8. The compositon of Claim 7, wherein said phosphorus containing compound is a phosphate selected from the group consisting of orthophosphate and sodium hexametaphosphate and said borate compound is borate, boric acid or tetraborate combined at a 1:1:1 ratio.

9. The compostion of Claim 8, wherein said phosphorus-containing compound is orthophosphate and said borate compound is borate.

10. A method of inhibiting carbon steel corrosion in aqueous systems which comprises adding to said aqueous systems a synergistic composition comprising a phosphorus-containing compound and a borate compound.

11. The method of Claim 10, wherein the concentration of the corrosion inhibiting compounds of said composition is from 0.1 to 500 ppm by weight

12. The method of Claim 11, further comprising a copolymers.

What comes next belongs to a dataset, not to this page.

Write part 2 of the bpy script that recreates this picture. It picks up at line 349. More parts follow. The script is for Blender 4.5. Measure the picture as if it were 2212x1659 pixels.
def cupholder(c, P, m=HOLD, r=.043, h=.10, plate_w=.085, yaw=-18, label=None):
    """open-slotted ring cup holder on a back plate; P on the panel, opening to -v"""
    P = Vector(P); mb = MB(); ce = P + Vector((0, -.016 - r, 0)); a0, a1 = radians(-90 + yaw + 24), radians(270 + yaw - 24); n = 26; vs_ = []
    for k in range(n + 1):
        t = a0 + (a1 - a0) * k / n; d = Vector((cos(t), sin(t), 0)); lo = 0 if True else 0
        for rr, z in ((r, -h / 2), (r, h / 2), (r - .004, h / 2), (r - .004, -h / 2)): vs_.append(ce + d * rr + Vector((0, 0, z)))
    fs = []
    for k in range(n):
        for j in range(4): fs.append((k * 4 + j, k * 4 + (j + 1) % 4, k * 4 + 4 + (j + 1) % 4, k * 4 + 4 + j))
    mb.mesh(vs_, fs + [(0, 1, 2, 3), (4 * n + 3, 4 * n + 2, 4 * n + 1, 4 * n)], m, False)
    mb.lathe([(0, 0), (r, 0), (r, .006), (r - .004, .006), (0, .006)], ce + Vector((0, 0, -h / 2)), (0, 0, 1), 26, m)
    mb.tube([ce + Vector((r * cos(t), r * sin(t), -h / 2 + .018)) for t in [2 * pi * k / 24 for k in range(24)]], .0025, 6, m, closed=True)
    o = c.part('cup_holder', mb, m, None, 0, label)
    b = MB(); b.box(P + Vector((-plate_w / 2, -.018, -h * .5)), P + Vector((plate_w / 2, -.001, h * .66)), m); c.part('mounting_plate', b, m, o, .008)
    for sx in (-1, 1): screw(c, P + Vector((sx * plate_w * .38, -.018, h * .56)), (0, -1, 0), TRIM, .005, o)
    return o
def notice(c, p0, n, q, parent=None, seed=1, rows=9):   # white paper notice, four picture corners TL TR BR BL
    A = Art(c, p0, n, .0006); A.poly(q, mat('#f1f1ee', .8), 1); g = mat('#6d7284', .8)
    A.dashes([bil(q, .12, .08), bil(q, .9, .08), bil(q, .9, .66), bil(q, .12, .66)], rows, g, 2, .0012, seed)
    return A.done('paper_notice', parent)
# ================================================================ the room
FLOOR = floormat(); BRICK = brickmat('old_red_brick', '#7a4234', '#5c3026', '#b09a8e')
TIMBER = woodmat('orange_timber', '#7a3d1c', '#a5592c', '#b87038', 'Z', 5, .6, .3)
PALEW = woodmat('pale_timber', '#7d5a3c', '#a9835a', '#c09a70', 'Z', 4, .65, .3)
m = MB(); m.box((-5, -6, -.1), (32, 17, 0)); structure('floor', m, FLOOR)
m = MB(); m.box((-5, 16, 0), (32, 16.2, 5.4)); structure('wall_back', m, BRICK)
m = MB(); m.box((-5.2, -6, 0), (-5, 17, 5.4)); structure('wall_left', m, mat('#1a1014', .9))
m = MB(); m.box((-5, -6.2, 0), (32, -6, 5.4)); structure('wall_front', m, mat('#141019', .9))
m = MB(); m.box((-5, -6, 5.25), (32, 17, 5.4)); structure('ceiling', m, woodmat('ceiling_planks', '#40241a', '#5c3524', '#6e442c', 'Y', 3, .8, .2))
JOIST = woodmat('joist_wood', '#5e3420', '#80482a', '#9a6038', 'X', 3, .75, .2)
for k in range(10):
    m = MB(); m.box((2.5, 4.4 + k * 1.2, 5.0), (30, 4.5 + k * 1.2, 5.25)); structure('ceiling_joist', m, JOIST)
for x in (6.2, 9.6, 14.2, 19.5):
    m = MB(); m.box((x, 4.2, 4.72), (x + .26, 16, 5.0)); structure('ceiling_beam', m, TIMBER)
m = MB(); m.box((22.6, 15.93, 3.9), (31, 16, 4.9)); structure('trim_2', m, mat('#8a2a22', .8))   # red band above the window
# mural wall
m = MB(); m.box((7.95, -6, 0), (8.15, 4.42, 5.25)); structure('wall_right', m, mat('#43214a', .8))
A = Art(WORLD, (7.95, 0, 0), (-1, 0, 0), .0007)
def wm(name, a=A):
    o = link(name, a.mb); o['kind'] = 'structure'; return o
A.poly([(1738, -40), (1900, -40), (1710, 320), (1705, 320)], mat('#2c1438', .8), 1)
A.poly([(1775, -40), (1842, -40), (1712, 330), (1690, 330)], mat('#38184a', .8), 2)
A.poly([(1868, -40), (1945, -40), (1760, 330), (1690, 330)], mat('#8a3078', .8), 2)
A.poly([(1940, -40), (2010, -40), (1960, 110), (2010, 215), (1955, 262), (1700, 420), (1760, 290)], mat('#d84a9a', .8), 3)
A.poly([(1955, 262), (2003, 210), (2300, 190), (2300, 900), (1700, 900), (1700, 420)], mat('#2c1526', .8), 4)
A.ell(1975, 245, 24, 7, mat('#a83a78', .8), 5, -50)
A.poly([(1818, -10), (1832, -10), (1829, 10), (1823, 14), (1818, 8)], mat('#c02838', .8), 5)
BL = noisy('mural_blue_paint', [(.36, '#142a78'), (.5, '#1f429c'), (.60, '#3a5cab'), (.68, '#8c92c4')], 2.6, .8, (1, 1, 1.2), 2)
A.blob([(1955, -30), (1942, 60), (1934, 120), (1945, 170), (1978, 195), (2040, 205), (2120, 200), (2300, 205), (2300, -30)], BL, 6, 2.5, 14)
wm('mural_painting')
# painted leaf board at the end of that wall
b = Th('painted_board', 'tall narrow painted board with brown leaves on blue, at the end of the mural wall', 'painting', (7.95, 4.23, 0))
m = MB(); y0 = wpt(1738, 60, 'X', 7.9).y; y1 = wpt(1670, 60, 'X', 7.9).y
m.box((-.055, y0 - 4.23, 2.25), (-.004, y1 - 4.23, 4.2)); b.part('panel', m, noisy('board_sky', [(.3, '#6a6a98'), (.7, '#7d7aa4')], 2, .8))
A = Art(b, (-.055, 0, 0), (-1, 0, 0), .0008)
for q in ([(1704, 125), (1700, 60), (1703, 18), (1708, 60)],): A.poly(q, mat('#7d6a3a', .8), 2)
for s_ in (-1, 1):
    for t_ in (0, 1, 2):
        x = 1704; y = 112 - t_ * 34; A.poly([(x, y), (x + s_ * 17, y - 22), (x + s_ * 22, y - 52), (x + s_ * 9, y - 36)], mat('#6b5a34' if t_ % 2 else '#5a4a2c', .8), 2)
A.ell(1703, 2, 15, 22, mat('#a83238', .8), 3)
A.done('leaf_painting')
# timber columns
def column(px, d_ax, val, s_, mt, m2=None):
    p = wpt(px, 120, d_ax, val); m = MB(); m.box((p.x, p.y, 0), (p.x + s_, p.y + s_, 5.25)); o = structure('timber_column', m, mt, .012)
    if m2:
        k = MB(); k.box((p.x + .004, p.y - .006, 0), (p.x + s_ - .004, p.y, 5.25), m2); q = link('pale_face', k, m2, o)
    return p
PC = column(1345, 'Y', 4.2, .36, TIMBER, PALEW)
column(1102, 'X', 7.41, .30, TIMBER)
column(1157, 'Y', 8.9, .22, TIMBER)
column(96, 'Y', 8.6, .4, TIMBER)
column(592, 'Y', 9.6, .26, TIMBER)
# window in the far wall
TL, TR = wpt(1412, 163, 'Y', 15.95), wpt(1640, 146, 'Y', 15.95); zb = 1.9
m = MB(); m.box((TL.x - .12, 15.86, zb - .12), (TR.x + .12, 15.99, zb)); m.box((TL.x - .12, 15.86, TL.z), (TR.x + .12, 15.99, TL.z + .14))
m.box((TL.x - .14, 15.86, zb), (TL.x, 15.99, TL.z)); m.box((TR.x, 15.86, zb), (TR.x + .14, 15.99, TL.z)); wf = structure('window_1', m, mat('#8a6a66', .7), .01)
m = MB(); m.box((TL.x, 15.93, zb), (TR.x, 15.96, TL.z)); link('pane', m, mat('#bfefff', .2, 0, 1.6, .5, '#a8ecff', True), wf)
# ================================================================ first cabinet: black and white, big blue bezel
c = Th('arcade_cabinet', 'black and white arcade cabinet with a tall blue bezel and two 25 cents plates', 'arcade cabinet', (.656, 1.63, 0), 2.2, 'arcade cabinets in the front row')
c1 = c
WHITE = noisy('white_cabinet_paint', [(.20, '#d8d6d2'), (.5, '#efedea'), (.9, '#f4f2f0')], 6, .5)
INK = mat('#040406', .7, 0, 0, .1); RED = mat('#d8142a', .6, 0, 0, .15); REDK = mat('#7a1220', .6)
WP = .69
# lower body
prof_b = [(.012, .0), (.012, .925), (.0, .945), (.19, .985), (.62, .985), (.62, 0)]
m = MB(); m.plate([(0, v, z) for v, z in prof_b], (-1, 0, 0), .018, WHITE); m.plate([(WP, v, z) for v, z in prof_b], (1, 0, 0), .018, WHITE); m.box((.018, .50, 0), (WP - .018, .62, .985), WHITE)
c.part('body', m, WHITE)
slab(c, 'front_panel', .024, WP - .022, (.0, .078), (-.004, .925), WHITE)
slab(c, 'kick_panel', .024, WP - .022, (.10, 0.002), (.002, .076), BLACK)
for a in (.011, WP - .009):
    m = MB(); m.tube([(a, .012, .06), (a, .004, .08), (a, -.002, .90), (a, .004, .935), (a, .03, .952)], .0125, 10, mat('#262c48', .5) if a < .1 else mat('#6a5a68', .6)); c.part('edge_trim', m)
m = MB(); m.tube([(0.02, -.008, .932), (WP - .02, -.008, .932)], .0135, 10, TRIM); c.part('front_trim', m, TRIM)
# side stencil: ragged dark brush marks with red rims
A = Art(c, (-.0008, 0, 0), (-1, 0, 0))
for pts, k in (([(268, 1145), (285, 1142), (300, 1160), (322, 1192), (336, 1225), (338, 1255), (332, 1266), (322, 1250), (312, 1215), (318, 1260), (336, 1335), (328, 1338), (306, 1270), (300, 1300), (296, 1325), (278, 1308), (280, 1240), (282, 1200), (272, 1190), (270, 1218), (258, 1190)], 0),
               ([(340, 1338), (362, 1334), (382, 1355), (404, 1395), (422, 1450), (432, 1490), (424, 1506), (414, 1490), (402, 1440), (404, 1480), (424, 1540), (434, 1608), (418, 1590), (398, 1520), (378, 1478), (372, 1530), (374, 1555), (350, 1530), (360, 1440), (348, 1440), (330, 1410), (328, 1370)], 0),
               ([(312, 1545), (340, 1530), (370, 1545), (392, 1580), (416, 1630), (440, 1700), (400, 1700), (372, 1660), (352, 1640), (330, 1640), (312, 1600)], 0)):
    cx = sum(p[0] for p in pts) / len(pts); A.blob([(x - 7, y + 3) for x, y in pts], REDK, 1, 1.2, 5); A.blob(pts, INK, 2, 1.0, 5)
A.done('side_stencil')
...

13. The method of Claim 12, wherein said copolymer is acrylic acid/2-acrylamide-2-methylpropyl sulfonic acid combined of ratios ranging from 1:1:1 to 10:1:1, respectively.

14. The method of Claim 13, wherein said phosphate-containing compound is orthophosphate and said borate compound is borate combined at a 1:1:1 ratio.